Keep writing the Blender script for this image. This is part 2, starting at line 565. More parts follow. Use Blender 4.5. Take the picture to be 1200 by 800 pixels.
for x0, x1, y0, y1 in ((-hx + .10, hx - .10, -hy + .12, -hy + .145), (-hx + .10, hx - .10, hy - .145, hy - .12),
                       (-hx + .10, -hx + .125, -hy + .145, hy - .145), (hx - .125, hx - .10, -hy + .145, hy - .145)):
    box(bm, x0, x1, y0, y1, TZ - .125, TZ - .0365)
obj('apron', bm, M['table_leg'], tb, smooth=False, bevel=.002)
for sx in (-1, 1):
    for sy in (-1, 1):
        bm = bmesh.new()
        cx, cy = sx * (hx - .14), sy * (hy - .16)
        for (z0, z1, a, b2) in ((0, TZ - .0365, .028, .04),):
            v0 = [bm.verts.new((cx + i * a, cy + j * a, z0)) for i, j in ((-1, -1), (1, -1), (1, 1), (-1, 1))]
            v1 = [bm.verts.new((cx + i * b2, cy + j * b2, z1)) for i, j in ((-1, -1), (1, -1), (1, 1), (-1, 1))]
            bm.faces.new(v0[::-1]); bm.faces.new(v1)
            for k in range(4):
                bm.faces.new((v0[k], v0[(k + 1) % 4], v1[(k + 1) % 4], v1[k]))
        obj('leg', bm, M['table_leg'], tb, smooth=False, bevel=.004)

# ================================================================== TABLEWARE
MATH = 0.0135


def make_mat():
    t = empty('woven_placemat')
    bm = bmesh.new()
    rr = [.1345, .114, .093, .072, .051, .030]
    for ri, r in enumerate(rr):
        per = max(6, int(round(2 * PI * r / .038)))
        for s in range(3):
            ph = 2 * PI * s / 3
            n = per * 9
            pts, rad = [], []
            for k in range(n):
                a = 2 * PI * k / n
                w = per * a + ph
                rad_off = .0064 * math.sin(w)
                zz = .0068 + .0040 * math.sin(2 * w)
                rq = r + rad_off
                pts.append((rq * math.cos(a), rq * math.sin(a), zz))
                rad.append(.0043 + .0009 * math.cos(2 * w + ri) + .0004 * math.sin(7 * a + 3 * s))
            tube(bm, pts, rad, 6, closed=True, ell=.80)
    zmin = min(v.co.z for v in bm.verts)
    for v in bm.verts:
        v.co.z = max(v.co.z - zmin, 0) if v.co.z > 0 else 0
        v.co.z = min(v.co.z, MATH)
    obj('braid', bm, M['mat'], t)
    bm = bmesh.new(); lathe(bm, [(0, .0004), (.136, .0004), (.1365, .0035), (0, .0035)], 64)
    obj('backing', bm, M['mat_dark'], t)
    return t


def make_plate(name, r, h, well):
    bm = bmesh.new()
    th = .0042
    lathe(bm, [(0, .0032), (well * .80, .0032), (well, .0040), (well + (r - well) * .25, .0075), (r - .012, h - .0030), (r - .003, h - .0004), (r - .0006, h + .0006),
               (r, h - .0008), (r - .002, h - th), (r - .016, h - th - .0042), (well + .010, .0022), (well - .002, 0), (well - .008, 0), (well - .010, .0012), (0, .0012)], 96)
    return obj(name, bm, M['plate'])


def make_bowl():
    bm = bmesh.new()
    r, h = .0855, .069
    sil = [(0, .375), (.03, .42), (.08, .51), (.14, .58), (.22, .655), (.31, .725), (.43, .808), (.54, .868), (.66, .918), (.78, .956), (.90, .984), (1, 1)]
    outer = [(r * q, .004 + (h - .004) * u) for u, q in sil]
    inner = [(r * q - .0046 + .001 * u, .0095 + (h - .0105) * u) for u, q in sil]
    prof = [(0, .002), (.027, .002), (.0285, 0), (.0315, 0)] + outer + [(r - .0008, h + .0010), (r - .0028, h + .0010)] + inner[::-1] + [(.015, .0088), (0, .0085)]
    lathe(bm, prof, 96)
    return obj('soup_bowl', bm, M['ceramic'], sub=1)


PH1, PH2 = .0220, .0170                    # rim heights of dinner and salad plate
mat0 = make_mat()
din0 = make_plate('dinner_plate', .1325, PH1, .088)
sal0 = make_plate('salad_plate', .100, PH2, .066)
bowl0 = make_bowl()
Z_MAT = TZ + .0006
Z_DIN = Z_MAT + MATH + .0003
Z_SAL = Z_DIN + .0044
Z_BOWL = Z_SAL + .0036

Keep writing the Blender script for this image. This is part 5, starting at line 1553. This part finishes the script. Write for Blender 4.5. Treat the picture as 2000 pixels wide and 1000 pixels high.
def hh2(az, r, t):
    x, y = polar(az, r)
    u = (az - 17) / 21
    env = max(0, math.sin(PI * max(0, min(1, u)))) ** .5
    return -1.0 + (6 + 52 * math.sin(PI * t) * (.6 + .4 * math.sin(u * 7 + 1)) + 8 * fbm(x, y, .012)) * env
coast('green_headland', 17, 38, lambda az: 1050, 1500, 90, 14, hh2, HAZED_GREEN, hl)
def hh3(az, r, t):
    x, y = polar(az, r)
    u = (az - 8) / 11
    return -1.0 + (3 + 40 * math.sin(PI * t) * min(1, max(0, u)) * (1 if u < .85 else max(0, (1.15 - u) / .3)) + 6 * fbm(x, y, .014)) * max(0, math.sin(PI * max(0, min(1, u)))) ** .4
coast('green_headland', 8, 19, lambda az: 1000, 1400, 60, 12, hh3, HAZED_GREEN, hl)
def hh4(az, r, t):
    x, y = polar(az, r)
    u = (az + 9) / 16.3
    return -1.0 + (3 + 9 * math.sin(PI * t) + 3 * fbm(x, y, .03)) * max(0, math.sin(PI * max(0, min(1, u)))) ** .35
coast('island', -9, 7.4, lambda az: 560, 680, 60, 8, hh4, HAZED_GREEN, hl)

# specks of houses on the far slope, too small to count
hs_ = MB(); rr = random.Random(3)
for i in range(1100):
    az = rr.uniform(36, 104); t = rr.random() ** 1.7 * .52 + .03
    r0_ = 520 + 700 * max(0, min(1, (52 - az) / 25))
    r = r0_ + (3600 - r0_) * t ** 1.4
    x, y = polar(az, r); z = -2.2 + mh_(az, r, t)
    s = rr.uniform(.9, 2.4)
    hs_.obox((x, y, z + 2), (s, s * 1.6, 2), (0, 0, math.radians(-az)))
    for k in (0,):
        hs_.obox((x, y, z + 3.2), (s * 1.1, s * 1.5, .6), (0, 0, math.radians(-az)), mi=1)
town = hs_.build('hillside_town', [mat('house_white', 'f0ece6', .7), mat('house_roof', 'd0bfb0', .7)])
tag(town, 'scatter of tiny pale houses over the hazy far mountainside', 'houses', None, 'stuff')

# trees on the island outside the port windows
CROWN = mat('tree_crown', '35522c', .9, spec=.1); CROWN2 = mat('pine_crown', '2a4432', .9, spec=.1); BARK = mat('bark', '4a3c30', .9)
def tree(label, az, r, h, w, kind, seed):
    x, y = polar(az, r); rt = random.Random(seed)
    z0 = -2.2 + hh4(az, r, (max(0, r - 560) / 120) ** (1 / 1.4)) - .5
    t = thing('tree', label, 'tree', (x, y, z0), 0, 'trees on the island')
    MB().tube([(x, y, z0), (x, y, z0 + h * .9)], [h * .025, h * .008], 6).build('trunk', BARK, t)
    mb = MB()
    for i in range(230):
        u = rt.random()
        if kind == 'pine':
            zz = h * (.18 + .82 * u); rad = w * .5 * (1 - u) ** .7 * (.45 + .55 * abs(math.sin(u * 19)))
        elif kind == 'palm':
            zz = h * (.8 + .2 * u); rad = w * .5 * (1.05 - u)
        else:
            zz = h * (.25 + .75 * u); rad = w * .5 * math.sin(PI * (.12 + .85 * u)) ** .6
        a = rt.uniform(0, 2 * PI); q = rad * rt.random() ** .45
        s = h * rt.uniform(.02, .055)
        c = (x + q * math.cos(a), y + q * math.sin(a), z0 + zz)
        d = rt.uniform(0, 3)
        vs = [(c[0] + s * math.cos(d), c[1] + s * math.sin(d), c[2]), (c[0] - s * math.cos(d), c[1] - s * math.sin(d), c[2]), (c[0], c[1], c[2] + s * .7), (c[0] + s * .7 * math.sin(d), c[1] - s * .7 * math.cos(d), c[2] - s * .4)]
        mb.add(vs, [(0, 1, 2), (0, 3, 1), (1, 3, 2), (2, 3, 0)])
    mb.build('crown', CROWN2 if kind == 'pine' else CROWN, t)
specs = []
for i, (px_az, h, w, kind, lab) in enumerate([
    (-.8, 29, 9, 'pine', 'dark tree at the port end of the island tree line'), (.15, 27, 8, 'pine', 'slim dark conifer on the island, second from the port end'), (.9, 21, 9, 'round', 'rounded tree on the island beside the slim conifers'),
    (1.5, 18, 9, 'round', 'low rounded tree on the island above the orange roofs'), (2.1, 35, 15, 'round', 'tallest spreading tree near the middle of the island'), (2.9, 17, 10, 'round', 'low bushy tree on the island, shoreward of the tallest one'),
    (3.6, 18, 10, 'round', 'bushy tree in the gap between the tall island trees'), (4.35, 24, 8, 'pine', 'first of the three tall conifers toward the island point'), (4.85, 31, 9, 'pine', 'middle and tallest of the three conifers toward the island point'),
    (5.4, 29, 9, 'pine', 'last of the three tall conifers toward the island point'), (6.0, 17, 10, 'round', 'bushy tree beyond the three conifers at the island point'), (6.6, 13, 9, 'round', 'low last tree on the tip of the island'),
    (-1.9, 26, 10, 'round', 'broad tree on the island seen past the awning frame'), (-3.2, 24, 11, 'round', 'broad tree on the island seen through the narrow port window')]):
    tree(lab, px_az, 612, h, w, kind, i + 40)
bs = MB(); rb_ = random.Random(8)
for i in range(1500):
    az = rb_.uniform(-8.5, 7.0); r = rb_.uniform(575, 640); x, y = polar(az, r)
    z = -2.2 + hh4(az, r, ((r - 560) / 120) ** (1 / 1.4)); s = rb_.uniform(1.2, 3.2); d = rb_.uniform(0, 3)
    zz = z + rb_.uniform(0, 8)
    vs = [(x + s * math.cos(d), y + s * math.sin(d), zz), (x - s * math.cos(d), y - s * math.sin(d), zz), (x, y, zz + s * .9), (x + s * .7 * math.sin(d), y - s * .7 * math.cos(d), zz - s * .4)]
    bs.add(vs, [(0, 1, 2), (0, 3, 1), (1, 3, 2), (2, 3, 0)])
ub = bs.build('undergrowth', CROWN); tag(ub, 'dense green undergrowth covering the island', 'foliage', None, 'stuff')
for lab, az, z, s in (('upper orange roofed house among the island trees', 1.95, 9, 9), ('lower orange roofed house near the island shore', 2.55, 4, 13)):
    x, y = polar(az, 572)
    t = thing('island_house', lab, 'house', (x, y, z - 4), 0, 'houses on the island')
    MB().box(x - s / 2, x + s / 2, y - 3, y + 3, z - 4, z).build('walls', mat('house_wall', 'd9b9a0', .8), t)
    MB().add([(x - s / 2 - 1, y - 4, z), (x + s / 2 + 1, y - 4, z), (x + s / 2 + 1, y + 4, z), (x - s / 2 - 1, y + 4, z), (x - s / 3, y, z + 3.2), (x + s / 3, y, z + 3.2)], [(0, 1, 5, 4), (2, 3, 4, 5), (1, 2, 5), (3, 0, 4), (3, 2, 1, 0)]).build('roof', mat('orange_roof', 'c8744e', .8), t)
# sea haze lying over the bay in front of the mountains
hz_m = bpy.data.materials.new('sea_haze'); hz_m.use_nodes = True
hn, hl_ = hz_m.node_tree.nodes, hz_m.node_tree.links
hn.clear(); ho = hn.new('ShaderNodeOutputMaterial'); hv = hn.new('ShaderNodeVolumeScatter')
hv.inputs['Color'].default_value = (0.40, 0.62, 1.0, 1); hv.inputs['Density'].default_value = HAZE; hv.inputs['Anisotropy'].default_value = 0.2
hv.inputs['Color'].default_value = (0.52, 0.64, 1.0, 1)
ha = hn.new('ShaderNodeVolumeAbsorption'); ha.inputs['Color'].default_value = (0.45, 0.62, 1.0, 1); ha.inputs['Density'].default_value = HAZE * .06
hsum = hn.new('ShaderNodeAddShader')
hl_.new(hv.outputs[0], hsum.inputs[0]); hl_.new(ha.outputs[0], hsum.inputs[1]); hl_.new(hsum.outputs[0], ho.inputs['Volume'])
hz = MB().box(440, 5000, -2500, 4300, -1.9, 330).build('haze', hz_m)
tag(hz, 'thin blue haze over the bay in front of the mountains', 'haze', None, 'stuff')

◆ Short exercise ◆
Print the lines from the line with "1000 pixels high." to the line with "coast('island', -9, 7.4, lambda" exactly, and print nothing else. Both of those lines are included.

◆ Task output ◆
Keep writing the Blender script for this image. This is part 5, starting at line 1553. This part finishes the script. Write for Blender 4.5. Treat the picture as 2000 pixels wide and 1000 pixels high.
def hh2(az, r, t):
    x, y = polar(az, r)
    u = (az - 17) / 21
    env = max(0, math.sin(PI * max(0, min(1, u)))) ** .5
    return -1.0 + (6 + 52 * math.sin(PI * t) * (.6 + .4 * math.sin(u * 7 + 1)) + 8 * fbm(x, y, .012)) * env
coast('green_headland', 17, 38, lambda az: 1050, 1500, 90, 14, hh2, HAZED_GREEN, hl)
def hh3(az, r, t):
    x, y = polar(az, r)
    u = (az - 8) / 11
    return -1.0 + (3 + 40 * math.sin(PI * t) * min(1, max(0, u)) * (1 if u < .85 else max(0, (1.15 - u) / .3)) + 6 * fbm(x, y, .014)) * max(0, math.sin(PI * max(0, min(1, u)))) ** .4
coast('green_headland', 8, 19, lambda az: 1000, 1400, 60, 12, hh3, HAZED_GREEN, hl)
def hh4(az, r, t):
    x, y = polar(az, r)
    u = (az + 9) / 16.3
    return -1.0 + (3 + 9 * math.sin(PI * t) + 3 * fbm(x, y, .03)) * max(0, math.sin(PI * max(0, min(1, u)))) ** .35
coast('island', -9, 7.4, lambda az: 560, 680, 60, 8, hh4, HAZED_GREEN, hl)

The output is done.